In einer Mischung aus Spielfilm und Dokumentation erzählt er die Geschichte von Asif, Ruhel und Shafiq. Sie erlebten Kafkas Alptraum. Sämtlich in London lebende britische Staatsbürger pakistanischer Abstammung, gerieten die drei, die eigentlich im Oktober 2001 nur in Pakistan waren, um Asifs Hochzeit zu planen, durch Pech, Leichtsinn und dumme Zufälle im Zuge der US-Invasion in Afghanistan in die Fänge der amerikanischen Truppen. Von diesem Moment an wurden sie von den Amerikanern über zwei Jahre im Konzentrationslager Guantanamo unter menschenrechtswidrigen Bedingungen gefangen gehalten und gefoltert, bevor man sie auf Druck der britischen Behörden endlich entließ. Man behauptete, sie für Terroristen zu halten, und auch ihre britische Staatsangehörigkeit konnte ihnen noch nicht einmal einen Anwalt verschaffen.

"Stellen Sie sich vor, sie wären in dieser Situation", appellierte Winterbottom nach dem Film an sein Publikum: "Unabhängig davon, ob sie schuldig sind, sollte man nicht foltern, und zumindest einen fairen Prozeß garantieren. Aber in Guantanamo dehumanisiert man die Menschen, hält sie in Käfigen, foltert sie - es ist ein unglaublich perverses System. Aber wir haben den Sinn für das verloren, was dort geschieht!"
"Wir hatten keine Vorstellung, worum es überhaupt ging." versuchte Asif Iqbal seine Erfahrung als Gefangener der USA zu beschreiben. "Es ist einfach passsiert. Im Gegensatz zu vielen unserer Mitgefangenen konnten wir immerhin noch mit unseren Wärtern kommunizieren."

In einem durchweg starken Berlinale-Wettbewerb hat Winterbottom nach dem gestrigen Triumph nun durchaus Chancen auf seinen zweiten "Goldenen Bär" nachdem 2003 IN THIS WORLD gewann.
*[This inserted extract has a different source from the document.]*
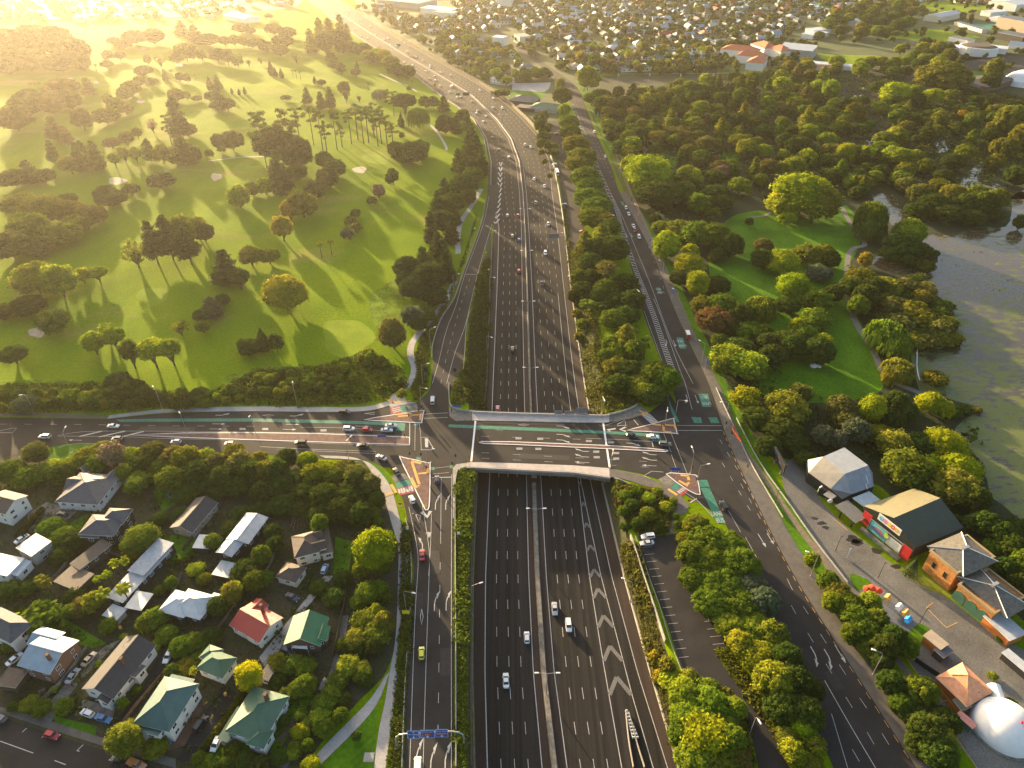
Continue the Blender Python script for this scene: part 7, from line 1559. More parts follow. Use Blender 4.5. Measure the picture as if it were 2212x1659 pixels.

THE ROAD TO GUANTANAMO ist engagiertes Politkino, aber auch in seiner Form mitreißendes Kino, eine Gratwanderung zwischen nüchterner Bestandsaufnahme und leidenschaftlichem Apell an die Öffentliche Meinung, die die Gefahr des billigen Moralismus vermeidet. Ein Film, der nicht nur "wichtig" ist, sondern auch gut.